With Christian communities in the Arab world now feeling besieged, and tens of thousands of their members fleeing to the West, these societies are being deprived of their most Westernized communities. As a consequence, they are regressing in terms of social-economic development (in the same way that the expulsion of Jews from European countries signified the beginning of that region’s decline).

Another almost inevitable consequence of the Middle East’s political transformation is the continuing decline of U.S. influence in the region as a result of the fall of the pro-American regimes and the emergence of new regional centers of power in Ankara, Tehran, Egypt, and Saudi Arabia. These new strong houses have an interest in preventing the disintegration of multiethnic states like Syria, Iraq, Lebanon, and Libya, and in maintaing some measure of stability in the Middle East without heavy American involvement.

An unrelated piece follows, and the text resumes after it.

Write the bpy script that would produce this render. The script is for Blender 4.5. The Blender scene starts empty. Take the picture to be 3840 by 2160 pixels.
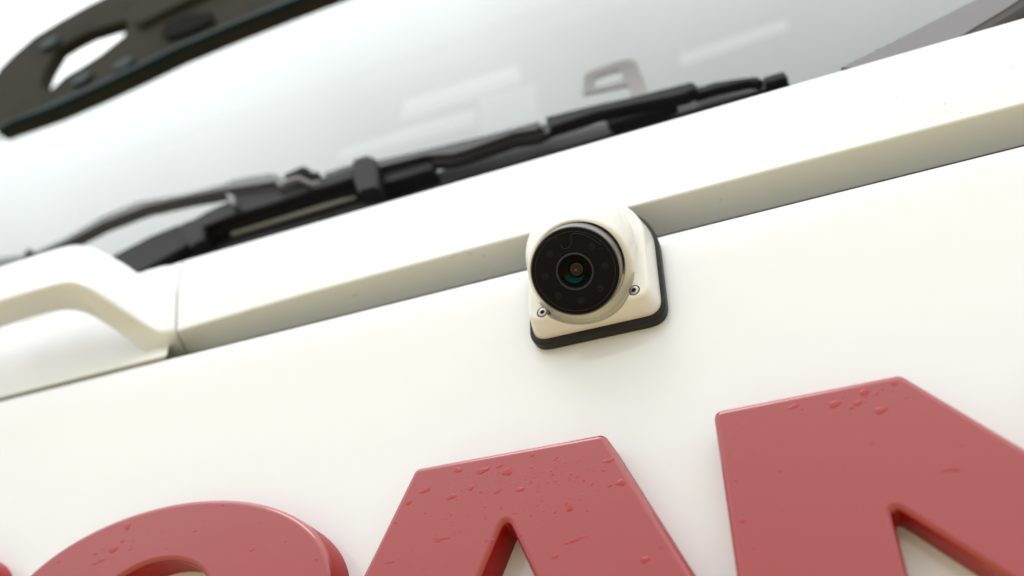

Even if the United States were not constrained by diminishing economic and military power, it has become more difficult for its policymakers to define what exactly are U.S. interests as the national, ethnic, and religious interests of the regional players are constantly shifting and lack any coherent ideological agenda.

Hence those who call on Washington to “do something” to help the rebels in Syria have yet to explain why it is in U.S. interests to do so. The rebels are supported by Saudi Arabia and its allies in the Gulf while the Assad regime is assisted by Iran and Hezbollah. But the collapse of the secular regime in Damascus will likely bring into power an Islamist Sunni government, igniting a war between Sunnis and Shiites that would draw the U.S. even deeper into the conflict there.

So in a way, at a time when the American economy is becoming less dependent on energy resources in the Middle East, Washington should allow the current upheaval in the Middle East to run its course and encourage the leading regional players to secure the balance of power in the region. Spring or winter, the U.S. can do very little at this point to determine the political weather in the region.